• TASK BRIEF: Take every line from the listing below that includes "scene" and copy it.

• DATA:

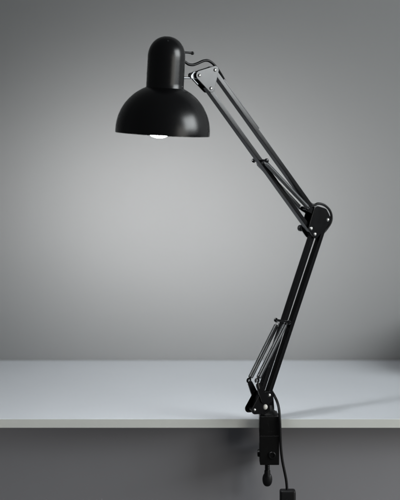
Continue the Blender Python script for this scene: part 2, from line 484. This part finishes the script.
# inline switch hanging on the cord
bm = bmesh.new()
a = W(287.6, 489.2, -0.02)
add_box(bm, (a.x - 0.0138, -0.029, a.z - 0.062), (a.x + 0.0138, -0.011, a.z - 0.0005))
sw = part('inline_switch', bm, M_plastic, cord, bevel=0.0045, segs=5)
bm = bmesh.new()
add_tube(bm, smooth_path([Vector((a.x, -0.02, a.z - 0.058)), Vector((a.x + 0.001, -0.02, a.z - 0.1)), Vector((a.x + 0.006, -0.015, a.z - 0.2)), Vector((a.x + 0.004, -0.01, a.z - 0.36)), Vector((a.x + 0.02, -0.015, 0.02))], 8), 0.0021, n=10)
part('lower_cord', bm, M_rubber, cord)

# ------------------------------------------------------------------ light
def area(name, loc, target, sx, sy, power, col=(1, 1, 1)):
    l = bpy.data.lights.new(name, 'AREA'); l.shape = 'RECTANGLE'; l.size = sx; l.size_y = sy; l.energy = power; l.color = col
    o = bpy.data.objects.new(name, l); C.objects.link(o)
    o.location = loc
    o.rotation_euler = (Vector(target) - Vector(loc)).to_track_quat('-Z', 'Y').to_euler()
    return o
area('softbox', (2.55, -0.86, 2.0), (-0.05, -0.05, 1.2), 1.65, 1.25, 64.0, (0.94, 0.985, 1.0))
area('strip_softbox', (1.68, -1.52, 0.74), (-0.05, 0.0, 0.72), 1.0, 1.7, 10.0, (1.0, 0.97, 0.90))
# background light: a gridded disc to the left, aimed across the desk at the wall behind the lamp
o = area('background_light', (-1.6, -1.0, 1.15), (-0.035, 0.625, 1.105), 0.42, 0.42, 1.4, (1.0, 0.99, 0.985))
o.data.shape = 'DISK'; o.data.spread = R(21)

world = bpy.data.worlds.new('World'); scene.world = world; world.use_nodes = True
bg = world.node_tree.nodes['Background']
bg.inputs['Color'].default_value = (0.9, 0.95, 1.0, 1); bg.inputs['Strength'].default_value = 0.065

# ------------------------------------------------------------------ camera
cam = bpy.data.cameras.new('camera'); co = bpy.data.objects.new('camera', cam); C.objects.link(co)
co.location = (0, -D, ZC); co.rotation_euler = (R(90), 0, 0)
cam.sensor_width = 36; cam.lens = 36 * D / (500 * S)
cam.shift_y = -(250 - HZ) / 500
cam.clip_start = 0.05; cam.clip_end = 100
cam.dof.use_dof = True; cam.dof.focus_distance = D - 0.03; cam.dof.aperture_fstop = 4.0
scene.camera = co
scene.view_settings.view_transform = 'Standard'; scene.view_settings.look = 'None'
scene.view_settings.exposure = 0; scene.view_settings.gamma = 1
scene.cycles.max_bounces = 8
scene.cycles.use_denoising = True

• RESULT:
Continue the Blender Python script for this scene: part 2, from line 484. This part finishes the script.
world = bpy.data.worlds.new('World'); scene.world = world; world.use_nodes = True
scene.camera = co
scene.view_settings.view_transform = 'Standard'; scene.view_settings.look = 'None'
scene.view_settings.exposure = 0; scene.view_settings.gamma = 1
scene.cycles.max_bounces = 8
scene.cycles.use_denoising = True